Updated

A Massachusetts beer importer has been granted permission to sell beers in Maine with labels showing Santa Claus and bare-breasted women.

The decision to let Shelton Brothers sell Santa's Butt Winter Porter and two other European beers reverses a decision last fall to deny the company's application to sell the beers in Maine.

After the denial, the Maine Civil Liberties Union filed a lawsuit on behalf of the Belchertown, Mass., company in U.S. District Court in Portland accusing the Maine Bureau of Liquor Enforcement of censorship.

While welcoming the decision, owner Daniel Shelton said it's too late to sell the seasonal Santa's Butt beer because the holiday season is over. He said the lawsuit will go forward unless the state changes its rule allowing it to deny applications for beer labels because they contain "undignified or improper" illustrations.

"You can't have a law based on propriety and dignity. It's too vague," said Shelton.

By law, the state reviews between 10,000 and 12,000 applications annually for beer and wine labels. It typically denies about a dozen a year because they contain inappropriate language or nudity, or might appeal to children.

The label for the English-made Santa's Butt beer features an illustration with a rear view of a beer-drinking Santa sitting on top of a beer barrel.

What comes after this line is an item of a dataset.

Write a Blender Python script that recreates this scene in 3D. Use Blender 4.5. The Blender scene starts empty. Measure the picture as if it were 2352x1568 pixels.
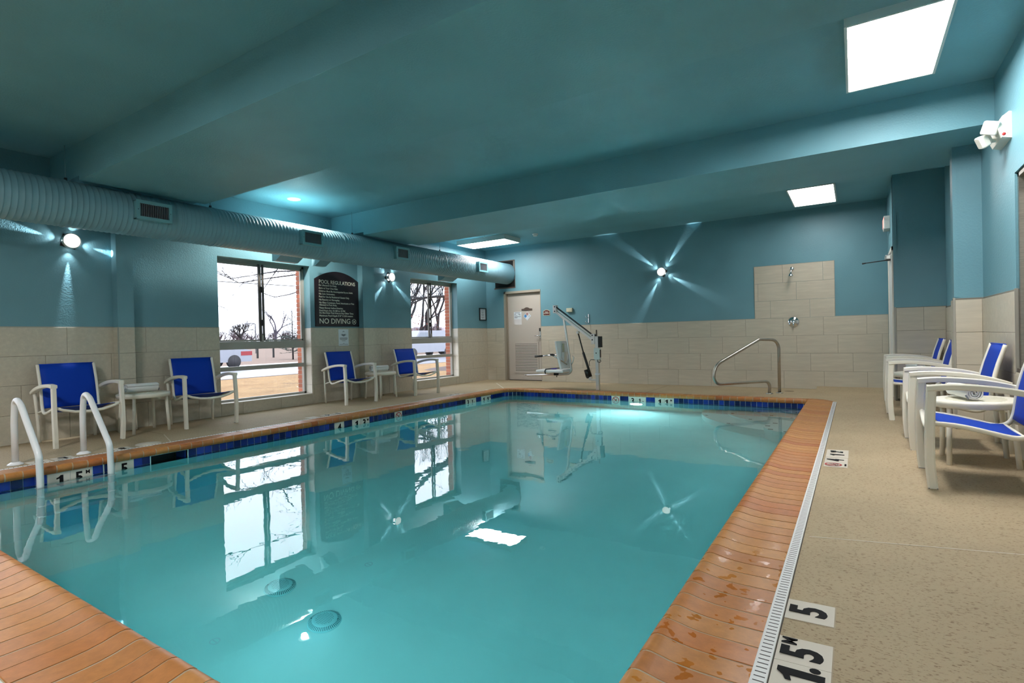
import bpy, bmesh, math, random
from math import sin, cos, pi, radians, sqrt
from mathutils import Vector, Matrix

random.seed(7)
SC = bpy.context.scene
COL = SC.collection

# ------------------------------------------------------------------ camera
def set_camera():
    yaw, pitch, roll = radians(32.69328), radians(-0.43997), radians(-1.32514)
    f = Vector((-sin(yaw) * cos(pitch), cos(yaw) * cos(pitch), sin(pitch)))
    r = Vector((cos(yaw), sin(yaw), 0))
    u = r.cross(f)
    rr = cos(roll) * r + sin(roll) * u
    uu = -sin(roll) * r + cos(roll) * u
    M = Matrix(((rr.x, uu.x, -f.x, 0), (rr.y, uu.y, -f.y, 0), (rr.z, uu.z, -f.z, 0.99794), (0, 0, 0, 1)))
    cd = bpy.data.cameras.new('camera')
    cd.sensor_width = 36
    cd.lens = 1227.32 / 2352 * 36
    cd.clip_start = 0.05
    cd.clip_end = 500
    co = bpy.data.objects.new('camera', cd)
    COL.objects.link(co)
    co.matrix_world = M
    SC.camera = co
set_camera()

# ------------------------------------------------------------------ world, exposure
SKY = 3.0
PANEL = 34.0
w = bpy.data.worlds.new('overcast_sky')
SC.world = w
w.use_nodes = True
nt = w.node_tree
bg = nt.nodes['Background']
bg.inputs['Color'].default_value = (0.86, 0.90, 1.0, 1)
bg.inputs['Strength'].default_value = SKY
SC.view_settings.view_transform = 'Standard'
SC.view_settings.look = 'None'
SC.view_settings.gamma = 1.0
SC.view_settings.use_curve_mapping = False
SC.view_settings.exposure = 0.34
cy = SC.cycles
cy.use_denoising = True
cy.max_bounces = 10
cy.diffuse_bounces = 5
cy.glossy_bounces = 5
cy.transmission_bounces = 8
cy.transparent_max_bounces = 12
cy.sample_clamp_indirect = 0.0
cy.sample_clamp_direct = 0.0
cy.caustics_refractive = True
cy.caustics_reflective = False
cy.blur_glossy = 0.5

# ------------------------------------------------------------------ materials
def s2l(c):
    return tuple((x / 12.92 if x <= 0.04045 else ((x + 0.055) / 1.055) ** 2.4) for x in [v / 255 for v in c])

MATS = {}
def mat(name, col, rough=0.5, metal=0.0, spec=0.5, emit=None, estr=0.0, build=None, srgb=False):
    m = bpy.data.materials.new(name)
    m.use_nodes = True
    n = m.node_tree
    b = n.nodes['Principled BSDF']
    c = s2l(col) if srgb else col
    b.inputs['Base Color'].default_value = (*c, 1)
    b.inputs['Roughness'].default_value = rough
    b.inputs['Metallic'].default_value = metal
    b.inputs['Specular IOR Level'].default_value = spec
    if emit:
        b.inputs['Emission Color'].default_value = (*emit, 1)
        b.inputs['Emission Strength'].default_value = estr
    if build:
        build(n, b, c)
    MATS[name] = m
    return m

def N(n, t, **kw):
    x = n.nodes.new(t)
    for k, v in kw.items():
        setattr(x, k, v)
    return x

def coords(n, scale=None, obj=False):
    tc = N(n, 'ShaderNodeTexCoord')
    if obj:
        out = tc.outputs['Object']
    else:
        g = N(n, 'ShaderNodeNewGeometry')
        out = g.outputs['Position']
    if scale:
        mp = N(n, 'ShaderNodeMapping')
        mp.inputs['Scale'].default_value = scale
        n.links.new(out, mp.inputs['Vector'])
        out = mp.outputs['Vector']
    return out

def noise(n, vec, scale, detail=3, rough=0.5):
    t = N(n, 'ShaderNodeTexNoise')
    t.inputs['Scale'].default_value = scale
    t.inputs['Detail'].default_value = detail
    t.inputs['Roughness'].default_value = rough
    n.links.new(vec, t.inputs['Vector'])
    return t.outputs['Fac']

def ramp(n, fac, stops):
    r = N(n, 'ShaderNodeValToRGB')
    e = r.color_ramp.elements
    while len(e) < len(stops):
        e.new(0.5)
    for i, (p, c) in enumerate(stops):
        e[i].position = p
        e[i].color = (*c, 1) if len(c) == 3 else c
    n.links.new(fac, r.inputs['Fac'])
    return r.outputs['Color']

def bump(n, b, h, strength, dist):
    bp = N(n, 'ShaderNodeBump')
    bp.inputs['Strength'].default_value = strength
    bp.inputs['Distance'].default_value = dist
    n.links.new(h, bp.inputs['Height'])
    n.links.new(bp.outputs['Normal'], b.inputs['Normal'])

def mul(c, k):
    return tuple(min(1, x * k) for x in c)

def b_paint(n, b, c):
    v = coords(n)
    bump(n, b, noise(n, v, 70, 2), 0.22, 0.01)
    n.links.new(ramp(n, noise(n, v, 1.3, 2), [(0.3, mul(c, 0.93)), (0.7, mul(c, 1.06))]), b.inputs['Base Color'])

def b_tile(n, b, c):
    oi = N(n, 'ShaderNodeObjectInfo')
    add = N(n, 'ShaderNodeVectorMath', operation='ADD')
    n.links.new(coords(n), add.inputs[0])
    cmb = N(n, 'ShaderNodeVectorMath', operation='SCALE')
    n.links.new(oi.outputs['Random'], cmb.inputs['Scale'])
    cmb.inputs[0].default_value = (37, 19, 53)
    n.links.new(cmb.outputs[0], add.inputs[1])
    mp = N(n, 'ShaderNodeMapping')
    mp.inputs['Rotation'].default_value = (0.5, 0.6, 0.5)
    mp.inputs['Scale'].default_value = (2.0, 16, 16)
    n.links.new(add.outputs[0], mp.inputs['Vector'])
    f = noise(n, mp.outputs['Vector'], 1.6, 5, 0.6)
    n.links.new(ramp(n, f, [(0.25, mul(c, 0.90)), (0.55, c), (0.72, mul(c, 1.09))]), b.inputs['Base Color'])
    bump(n, b, f, 0.12, 0.004)

def b_terra(n, b, c):
    oi = N(n, 'ShaderNodeObjectInfo')
    r = ramp(n, oi.outputs['Random'], [(0.0, s2l((172, 96, 50))), (0.25, s2l((190, 130, 68))), (0.5, s2l((180, 116, 66))), (0.75, s2l((196, 138, 76))), (1.0, s2l((182, 106, 54)))])
    v = coords(n)
    f = noise(n, v, 26, 5, 0.65)
    mx = N(n, 'ShaderNodeMix', data_type='RGBA', blend_type='MULTIPLY')
    mx.inputs['Factor'].default_value = 1
    n.links.new(r, mx.inputs['A'])
    n.links.new(ramp(n, f, [(0.3, (0.82, 0.82, 0.80)), (0.6, (1.02, 1.02, 1.02)), (0.75, (1.12, 1.14, 1.18))]), mx.inputs['B'])
    # splashes of water left on the nearest tiles: wetter, deeper orange, glossy spots
    wet = noise(n, v, 17, 2, 0.5)
    wr0 = ramp(n, wet, [(0.60, (0, 0, 0)), (0.63, (1, 1, 1))])
    sp = N(n, 'ShaderNodeSeparateXYZ')
    n.links.new(v, sp.inputs[0])
    near = N(n, 'ShaderNodeMapRange')            # only where swimmers climb out, at the near right corner
    near.inputs['From Min'].default_value = 3.1
    near.inputs['From Max'].default_value = 2.2
    n.links.new(sp.outputs['Y'], near.inputs['Value'])
    nx = N(n, 'ShaderNodeMapRange')
    nx.inputs['From Min'].default_value = -1.3
    nx.inputs['From Max'].default_value = -0.9
    n.links.new(sp.outputs['X'], nx.inputs['Value'])
    wm = N(n, 'ShaderNodeMath', operation='MULTIPLY')
    n.links.new(near.outputs[0], wm.inputs[0])
    n.links.new(nx.outputs[0], wm.inputs[1])
    wm2 = N(n, 'ShaderNodeMath', operation='MULTIPLY')
    n.links.new(wm.outputs[0], wm2.inputs[0])
    n.links.new(wr0, wm2.inputs[1])
    wr = wm2.outputs[0]
    mx2 = N(n, 'ShaderNodeMix', data_type='RGBA')
    n.links.new(wr, mx2.inputs['Factor'])
    n.links.new(mx.outputs['Result'], mx2.inputs['A'])
    mx3 = N(n, 'ShaderNodeMix', data_type='RGBA', blend_type='MULTIPLY')
    mx3.inputs['Factor'].default_value = 1
    n.links.new(mx.outputs['Result'], mx3.inputs['A'])
    mx3.inputs['B'].default_value = (0.95, 0.80, 0.45, 1)
    n.links.new(mx3.outputs['Result'], mx2.inputs['B'])
    n.links.new(mx2.outputs['Result'], b.inputs['Base Color'])
    rr = ramp(n, wr, [(0.0, (0.40, 0.40, 0.40)), (1.0, (0.12, 0.12, 0.12))])
    n.links.new(rr, b.inputs['Roughness'])
    bump(n, b, noise(n, v, 160, 2), 0.08, 0.003)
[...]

The state also denied applications for Les Sans Culottes, a French ale, and Rose de Gambrinus, a Belgian fruit beer. Les Sans Culottes's label is illustrated with detail from Eugene Delacroix's 1830 painting "Liberty Leading the People," which hangs in the Louvre and shows a bare-breasted woman. Rose de Gambrinus shows a bare-breasted woman in a watercolor painting that was commissioned by the brewery.

Zachary Heiden, staff attorney for the Maine Civil Liberties Union, said the lawsuit will go forth. While the state has reversed itself on the three label applications, it hasn't changed the rules that allow it to deny labels it deems as "undignified or improper."

"We believe that's unconstitutional on its face," he said.

Chris Taub, an assistant state attorney general, said after a review of the case his office determined that a court would likely find the beer labels in question would be protected under the First Amendment.

Taub said his office is also looking at the rule about undignified or improper illustrations, but he denied further comment because the issue is in litigation.